Enfin, je partage le propos de notre collègue Franck Montaugé. On ne peut pas se satisfaire, sur certains points aussi importants, que les règles applicables soient prévues par arrêté ou décret.
J'en viens à la présentation de mes trois amendements budgétaires.
Le premier amendement a pour objet de porter à 40 millions d'euros le fonds de revitalisation des territoires, destiné à accompagner les fermetures de centrales notamment à charbon. C'est le niveau d'engagement qui avait été promis à la création du fonds en 2020. La direction générale de l'énergie et du climat (DGEC) a reconnu, lors de son audition, que l'ensemble des besoins demandés n'étaient pas couverts par les crédits initialement proposés.

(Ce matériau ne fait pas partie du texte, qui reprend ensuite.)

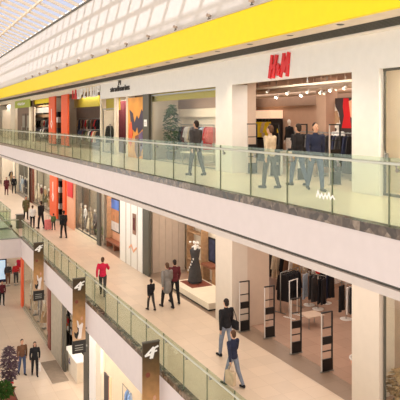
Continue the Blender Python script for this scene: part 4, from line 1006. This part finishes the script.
person('person in a grey coat beside a person in maroon near the panelled shop', at(167, 307.5, MID), 1.76, .1, 'grey', 'black', 'hair_brown', stride=.3, pxh=42, coat=True)
person('person in a maroon jacket walking close behind the person in grey', at(174.5, 303, MID), 1.74, -.1, 'maroon', 'black', stride=.26, pxh=42)
person('child in black walking alone on the middle gallery', at(151, 310, MID), 1.2, .2, 'black', 'charcoal', stride=.25, pxh=30)
person('person in a crimson jacket behind the middle balustrade near the central banner', (7.45, 23.95, MID), 1.62, -.4, 'crimson', 'charcoal', 'hair_brown', stride=.35, pxh=35, arms=((-.6, .5), (.7, .9)))
person('person in black walking alone in front of the orange shop column', at(63.5, 238, MID), 1.7, .2, 'black', 'black', stride=.2, pxh=27)
person('person in a black coat beside a pink suitcase at the bridge corner', at(41, 228.5, MID), 1.85, .5, 'black', 'black', stride=.2, pxh=27)
sx_, sy_, _ = at(48, 230, MID)
t = thing('suitcase', 'pink upright suitcase beside the person in the black coat', 'suitcase', (sx_, sy_, MID), .3)
MB().box(-.2, .2, -.13, .13, .05, .68).build('shell', FAB['pink'], t, bevel=.03)
for q in (-.14, .14): MB().cyl((q - .02, 0, .03), (q + .02, 0, .03), .03).build('wheel', M_BLACK, t)
MB().tube([(-.1, .08, .67), (-.1, .08, .95), (.1, .08, .95), (.1, .08, .67)], .01, 6).build('handle', M_STEEL, t)
person('person with brown hair in a white top and black trousers at the bridge corner', at(32.5, 228, MID), 1.55, -.2, 'white', 'black', 'hair_brown', stride=.25, pxh=24)
person('person in a dark olive coat standing past the bin at the bridge', at(26, 219.5, MID), 1.7, PI, 'olive', 'black', stride=.12, pxh=20, coat=True, long_hair=True)
person('child in a green top beside the pink suitcase', at(53.5, 230, MID), 1.1, .1, 'green', 'charcoal', stride=.15, pxh=17)
person('person in maroon at the far end of the middle gallery', at(6.5, 195, MID), 1.75, PI, 'maroon', 'maroon', stride=.15, pxh=16, coat=True)
person('person in black at the far end of the middle gallery beside the person in maroon', at(14.0, 193.5, MID), 1.75, PI, 'black', 'black', stride=.2, pxh=16)
person('person in a brown jacket and jeans on the ground floor', at(22, 374.5, GR), 1.76, PI + .15, 'brown', 'denim', stride=.18, pxh=34)
person('person with long hair in black carrying a pale bag on the ground floor', at(34.8, 375.5, GR), 1.68, PI - .1, 'black', 'black', stride=.22, pxh=32, long_hair=True, bag=('white', -1, 'hand', 'pale grey bag held by the long-haired person on the ground floor'))
person('person in dark maroon at the far end of the ground floor near the glowing panel', at(2, 305, GR), 1.66, PI, 'maroon', 'black', stride=.2, pxh=22)

# ------------------------------------------------------------------ light
def area(name, loc, sx, sy, power, col=(1, .86, .7), rot=(0, 0, 0)):  # soft fill panel, added in place of ceiling lights that are not seen
    l = bpy.data.lights.new(name, 'AREA'); l.shape = 'RECTANGLE'; l.size = sx; l.size_y = sy; l.energy = power; l.color = col
    o = bpy.data.objects.new(name, l); C.objects.link(o); o.location = loc; o.rotation_euler = rot; return o
WARM = (1, .9, .8)
area('middle_gallery_fill', (8.7, 20, 9.8), 1.6, 36, 300, WARM); area('middle_gallery_fill', (8.7, 57, 9.8), 1.6, 36, 420, WARM)  # fill added under the middle level ceilings, which stay out of view
area('lower_shop_fill', (13.6, 17.5, 9.8), 4, 10, 170, (1, .86, .76))
area('panelled_shop_fill', (11.4, 23, 9.8), 1.2, 5, 70, WARM); area('portal_shop_fill', (10.65, 31.5, 9.8), .5, 3, 60, WARM)
area('row_fill', (11.2, 36.6, 9.8), 1, 4.5, 120, WARM); area('row_fill', (11.2, 50, 9.8), 1, 6, 150, WARM); area('row_fill', (11.2, 63, 9.8), 1, 14, 200, WARM)
area('lower_bay_fill', (10.65, 7, 9.7), .4, 8, 50, WARM)
TL = math.radians(25)
for nm, y, ln, e in (('fashion_fill', 14.6, 5, 90), ('neighbour_fill', 22.6, 6, 80), ('poster_shop_fill', 30, 6, 110), ('row_upper_fill', 37, 5, 80), ('row_upper_fill', 51, 7, 110), ('row_upper_fill', 65, 10, 120), ('bay_fill', 6.5, 8, 130)):
    area(nm, (XS + .55, y, 14.38 if 'row' in nm else 13.95), .3, ln, e, WARM, (0, -TL if nm != 'bay_fill' else 0, 0))  # fills added high behind the shop headers to brighten the interiors
area('fashion_rear_fill', (14.2, 18.5, 14.08), 1.2, 10, 110, (1, .86, .76))  # fill added under the rear ceiling of the fashion shop
area('ground_fill', (7.1, 22, 4.25), .5, 14, 150, WARM); area('ground_fill', (8.6, 38, 4.25), 1.4, 7, 120, WARM); area('ground_fill', (8.3, 29.6, 4.25), 1.2, 7, 120, WARM); area('ground_fill', (8.6, 21, 4.25), 1.6, 5, 120, (1, .95, .9))  # ground level fill, added under an unseen ceiling
for i in range(9):
    l = bpy.data.lights.new('soffit_spot', 'SPOT'); l.energy = 150; l.spot_size = 1.5; l.spot_blend = .8; l.shadow_soft_size = .06; l.color = (1, .8, .55)
    o = bpy.data.objects.new('soffit_spot', l); C.objects.link(o); o.location = (9.8, 7.6 + i * 2.6, 14.68); o.rotation_euler = (0, math.radians(12), 0)
for i in range(14):
    l = bpy.data.lights.new('downlight_beam', 'SPOT'); l.energy = 110; l.spot_size = 2.2; l.spot_blend = .7; l.shadow_soft_size = .06; l.color = (1, .9, .76)
    o = bpy.data.objects.new('downlight_beam', l); C.objects.link(o); o.location = (8.62, 8.5 + i * 3.8, 14.68); o.rotation_euler = (0, 0, 0)
sun = bpy.data.lights.new('sun', 'SUN'); sun.energy = 5.2; sun.angle = math.radians(1.2); sun.color = (1, .93, .82)
so = bpy.data.objects.new('sun', sun); C.objects.link(so); so.location = (-10, 0, 40)
so.rotation_euler = Vector((1, .5, -.95)).to_track_quat('-Z', 'Y').to_euler()
w = bpy.data.worlds.new('sky'); scn.world = w; w.use_nodes = True; nt = w.node_tree; bg = nt.nodes['Background']
tc = nt.nodes.new('ShaderNodeTexCoord'); sx = nt.nodes.new('ShaderNodeSeparateXYZ'); r = nt.nodes.new('ShaderNodeValToRGB'); mr = nt.nodes.new('ShaderNodeMapRange')
mr.inputs['From Min'].default_value = -1
nt.links.new(tc.outputs['Generated'], sx.inputs[0]); nt.links.new(sx.outputs['Z'], mr.inputs['Value']); nt.links.new(mr.outputs[0], r.inputs['Fac']); nt.links.new(r.outputs['Color'], bg.inputs['Color'])
e = r.color_ramp.elements; e[0].position = .3; e[0].color = (.55, .48, .42, 1); e[1].position = .75; e[1].color = (.34, .35, .4, 1); q = e.new(.5); q.color = (.92, .89, .85, 1); q = e.new(.62); q.color = (.85, .83, .82, 1)
bg.inputs['Strength'].default_value = 1.75

# ------------------------------------------------------------------ camera
cam = bpy.data.cameras.new('camera'); cam.sensor_width = 36; cam.sensor_fit = 'HORIZONTAL'; cam.lens = FPX / 400 * 36; cam.shift_y = -79 / 400; cam.clip_end = 300; cam.clip_start = .1
co = bpy.data.objects.new('camera', cam); C.objects.link(co); co.location = (0, 0, EYE); co.rotation_euler = (PI / 2, 0, -YAW)
scn.camera = co
vs = scn.view_settings; vs.view_transform = 'Standard'; vs.look = 'None'; vs.gamma = 1; vs.use_curve_mapping = False; vs.exposure = .3
scn.cycles.use_denoising = True
scn.cycles.transparent_max_bounces = 24
scn.cycles.max_bounces = 8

L'amendement n° II-1827 est adopté à l'unanimité.
Le deuxième amendement a pour objet de rehausser de 20 millions d'euros les crédits de paiement de l'Ademe. Cela doit permettre à cette agence de relever, par arbitrages internes, la force de frappe du fond chaleur de 500 à 820 M€, soit le niveau de l'an passé. Cette somme est nécessaire pour permettre le développement de nouveaux projets en 2025, ainsi que pour maintenir la capacité de soutien aux collectivités territoriales. Lors de son audition, l'Ademe a indiqué que le montant supplémentaire nécessaire était bien de 20 millions d'euros, et non de 10 millions d'euros, comme peuvent le proposer d'autres amendements.
L'amendement n° II-1828 est adopté à l'unanimité.
Le dernier amendement a pour objet de maintenir l'automaticité dans l'attribution du chèque énergie pour 2025, alors que l'article 60 du PLF pour 2025 prévoit que la liste des bénéficiaires ne soit plus établie sur la base de la taxe d'habitation, qui a été supprimée le 1er janvier 2023, mais d'une déclaration préalable des bénéficiaires sur une plateforme ou par courrier.
L'amendement n° II-1829 est adopté à l'unanimité.
La commission émet un avis favorable à l'adoption des crédits « Énergie » de la mission « Écologie, développement et mobilité durables ».